There are of course several obstacles standing in the way of Melo becoming a King. First and foremost, the Knicks still don’t want to deal him anywhere. Second: Melo has a no-trade clause in his newest deal with the Knicks. If he doesn’t want to leave, they can’t make him.

Finally, I doubt the Kings have enough trade chips to acquire Melo without dealing Boogie, which defeats the purpose.

Fortunately, I don’t believe any of those obstacles are completely insurmountable. If losing persists in New York even though Melo is healthy he could very well force a deal to happen, and I doubt the Knicks would refuse and keep him around for three more unhappy years.

Also, I don’t see Melo refusing to be dealt to Sacramento via his no-trade clause. A completely dominating young center and a dynamic, prolific scorer worked out pretty damn well for the Lakers a few years back–the Shaq and Kobe comparisons with these two are pretty legitimate.
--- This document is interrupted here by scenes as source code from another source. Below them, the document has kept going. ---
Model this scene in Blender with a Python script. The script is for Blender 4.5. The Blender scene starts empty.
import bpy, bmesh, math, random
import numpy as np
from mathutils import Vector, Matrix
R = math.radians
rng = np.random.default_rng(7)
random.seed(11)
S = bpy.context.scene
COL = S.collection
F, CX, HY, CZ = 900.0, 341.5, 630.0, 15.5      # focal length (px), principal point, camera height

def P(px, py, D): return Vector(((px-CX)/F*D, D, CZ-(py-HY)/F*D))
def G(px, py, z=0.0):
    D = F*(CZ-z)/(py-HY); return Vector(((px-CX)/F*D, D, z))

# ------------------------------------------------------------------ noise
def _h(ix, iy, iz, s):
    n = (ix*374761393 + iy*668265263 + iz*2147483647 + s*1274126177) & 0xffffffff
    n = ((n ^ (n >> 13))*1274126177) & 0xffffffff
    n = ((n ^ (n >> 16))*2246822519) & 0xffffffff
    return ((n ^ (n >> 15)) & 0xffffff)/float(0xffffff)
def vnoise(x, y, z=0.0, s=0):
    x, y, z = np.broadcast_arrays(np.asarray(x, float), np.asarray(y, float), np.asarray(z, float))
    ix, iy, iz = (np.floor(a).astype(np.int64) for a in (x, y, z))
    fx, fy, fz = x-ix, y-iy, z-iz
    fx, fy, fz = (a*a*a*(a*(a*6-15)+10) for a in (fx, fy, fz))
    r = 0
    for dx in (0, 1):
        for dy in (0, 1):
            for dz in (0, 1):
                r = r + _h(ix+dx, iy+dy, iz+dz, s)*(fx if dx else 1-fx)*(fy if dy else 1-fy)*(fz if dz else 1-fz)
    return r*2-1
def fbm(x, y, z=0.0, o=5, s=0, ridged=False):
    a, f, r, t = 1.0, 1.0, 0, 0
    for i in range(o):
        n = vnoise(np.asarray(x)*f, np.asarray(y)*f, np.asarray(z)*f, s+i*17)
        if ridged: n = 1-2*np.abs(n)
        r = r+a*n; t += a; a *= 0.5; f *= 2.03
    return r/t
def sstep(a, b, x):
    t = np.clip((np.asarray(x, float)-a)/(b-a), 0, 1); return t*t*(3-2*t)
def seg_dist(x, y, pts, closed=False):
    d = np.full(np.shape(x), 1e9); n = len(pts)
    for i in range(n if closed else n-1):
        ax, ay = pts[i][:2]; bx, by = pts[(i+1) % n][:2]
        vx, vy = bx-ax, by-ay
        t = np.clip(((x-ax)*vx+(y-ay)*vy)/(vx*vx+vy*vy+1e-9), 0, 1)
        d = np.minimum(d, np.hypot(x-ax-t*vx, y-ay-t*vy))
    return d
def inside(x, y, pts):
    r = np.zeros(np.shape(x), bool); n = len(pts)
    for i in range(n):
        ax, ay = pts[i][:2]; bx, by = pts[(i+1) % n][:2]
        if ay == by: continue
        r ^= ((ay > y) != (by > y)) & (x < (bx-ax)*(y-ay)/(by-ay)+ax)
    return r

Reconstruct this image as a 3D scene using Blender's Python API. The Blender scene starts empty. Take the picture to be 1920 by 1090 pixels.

The trade chips thing is a huge problem, though. The Kings are short on draft picks after that awful J.J. Hickson deal and the Nik Stauskas salary dump, and draft picks are what the Knicks would need after losing several of their own and needing to rebuild fast.

There are no shortage of talented young players on the Kings, but Rudy Gay would almost certainly be a part of any Melo to Sacramento deal to help match salaries. Other young talents like Ben McLemore, Willie Cauley-Stein, Seth Curry and Quincy Acy could also find themselves in New York should this trade I’m proposing ever become more than just another of my crazy ideas.

The deal would have to be for simply a mix of those players and Gay–right now the Kings are in draft pick hell thanks to the two trades I mentioned earlier. Unless they made a separate deal or got a third team involved Vlade would have essentially no way to send picks to the Knicks.

So is one of those packages enticing enough to get Phil Jackson to send over his superstar? Probably not. But you never know, and there’s a whole lot that could happen between now and the trade deadline. Maybe Melo and the Knicks get along great and he never gets dealt at all.

But maybe, just maybe, Vlade Divac finds a way to go get a scoring star in Carmelo Anthony and pair him with his dominant center in DeMarcus Cousins. Look no further than the Houston Rockets for another example of how well that can go–James Harden and Dwight Howard seem to work pretty damn well together.

If Vlade has just a few more tricks left up his sleeve and manages to bring Melo–or a different star–to town soon it will certainly indicate a new era of Kings basketball. Sacramento is one more star away from being something very special–and dangerous–in the NBA.

Plus there’s no way in hell Boogie would want out when he’s got a few title runs staring him in the face. Let’s make it happen, Vlade.